The mid-April weather couldn’t have been better. At Mallory Square for the sunset show I saw the Haitian with his torches, the tightrope walker, the sword swallower. Mahi-Mahi was the catch of the day at Garrison Bite. At St. Paul’s, where my father was a lay reader and substitute organist, the gates were locked day and night.
Hemingway Days
Although Bob Dylan qualifies as the island’s most famous transient, I haven’t mentioned its most famous resident, Ernest Hemingway (1899-1961), who finished A Farewell to Arms there in January 1929. His July 21 birthday is celebrated annually during the Hemingway Days festival, July 19-24, which features a look-alike contest at Sloppy Joe’s Bar. Other planned events include a three-day marlin tournament in honor of Papa’s passion for deep-sea angling; a museum exhibit of rare memorabilia; literary readings and scholars’ presentations; Sloppy Joe’s “Running of the Bulls,” a street fair celebrating the Key West spirit, a 5K run and paddleboard race; and the announcement of the winner of the Lorian Hemingway Short Story Competition coordinated by his granddaughter.
According to the Florida Keys Newsroom, Dylan’s Key West connection is represented by a bar stool with his name painted on it at Capt. Tony’s Saloon, a popular “watering hole” established more than 60 years ago by former mayor Tony Tarracino. Joe Faber, who purchased Capt. Tony’s in 1989, recalled that Tarracino, who died in late 2008, knew Dylan. “I remember Tony speaking about him,” Faber said. “Dylan was a quiet guy and he would come in here, sit and hang out.”
Other literary celebrities mentioned in the same news release are poet Elizabeth Bishop, whose home at 624 White Street was acquired by the Key West Literary Seminar organization in 2019. Robert Frost made winter visits to Key West from 1945 to 1960, where he is said to have written “The Gift Outright,” the poem he read at Kennedy’s inaugural. Wallace Stevens’s poems “were influenced” by stays at the Casa Marina hotel, where he walked on the beach with Frost and once broke his hand in a brawl with Hemingway,” an incident described in a previous column. Not mentioned is playwright Tennessee Williams, who lived in Key West on and off for 40 years and gave readings to benefit the local library.
Dylan at the Beacon
Donnie Herron’s accordion creates and sustains the mood on the recorded version of “Key West (Philosopher Pirate),” which is the one I’ve been listening to ever since Rough and Rowdy Ways was released two years ago last month. But, as always, the essence of the mood is in Dylan’s voice, which you don’t hear so much as live inside, especially in lines like “I do what I think is right — what I think is best,” or “That’s my story but not where it ends,” or the last three lines, “Key West is fine and fair / If you lost your mind you’ll find it there / Key West is on the horizon line.”

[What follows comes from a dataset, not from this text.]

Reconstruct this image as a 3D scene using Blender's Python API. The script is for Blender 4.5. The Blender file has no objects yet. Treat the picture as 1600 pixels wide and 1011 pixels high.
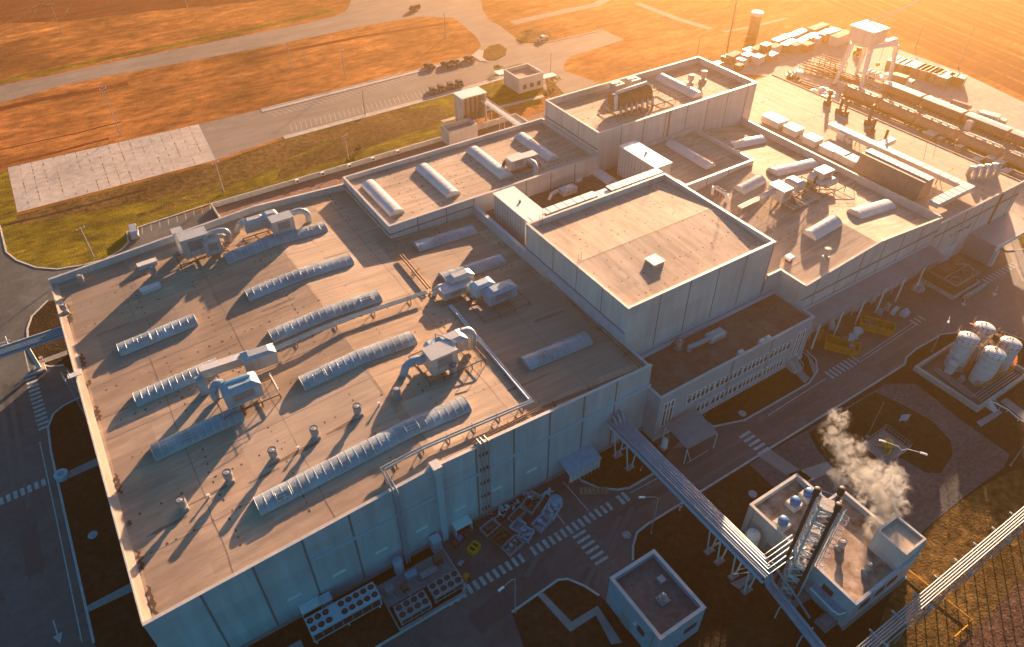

If you want to experience the song at its strongest, strangest, and most magical, be sure to see the version on YouTube, recorded at the Beacon Theatre on November 21, 2021. Dylan is seated facing the audience throughout most of the nine-plus minutes, microphone in hand, his lamplit face cameoed in the darkness, as if he were reading from an ancient manuscript or, from the book of poems in “Tangled Up in Blue,” written “by an Italian poet / From the thirteenth century” and every word “rang true / And glowed like burnin’ coal / Pourin’ off of every page / Like it was written in my soul from me to you.” Or you might recall the lines from “Mother of Muses” (“I’ve grown so tired of chasing lies / Mother of Muses, wherever you are / I’ve already outlived my life by far”). Meanwhile two guitarists (presumably Charlie Sexton and Bob Britt) play a sort of cyclical, fantastical incantatory accompaniment, moving gracefully around him, leaning close, leaning away, in a slow dreamlike dance, chiming the words, to moving effect.
The Ides of July
I was living in New York on July 2, 1961 when Hemingway killed himself, producing some of the most unbelievable newspaper headlines in my memory, right up there with the ones on November 22, 1963, and the one after Jack Ruby shot Lee Harvey Oswald, the famous photograph shown under a headline that could serve as well today, or any day: A NATION APPALLED. I was in San Francisco 60 years ago today, July 6, when William Faulkner died of a heart attack.
I was not in Pisa 200 years ago on July 8, 1822 when Percy Shelley was drowned, at 29, while sailing with a friend off Viareggio. He was cremated days later on the beach his body washed up on. According to Edward Trelawney’s account, “The fire was so fierce as to produce a white heat on the iron, and to reduce its contents to grey ashes. The only portions that were not consumed were some fragments of bones, the jaw, and the skull, but what surprised us all, was that the heart remained entire. In snatching this relic from the fiery furnace, my hand was severely burnt.” The July 8 entry in my trusty copy of A Book of Days for the Literary Year (Thames and Hudson), reports that Mary Shelley carried the heart with her in a silken shroud for the rest of her life.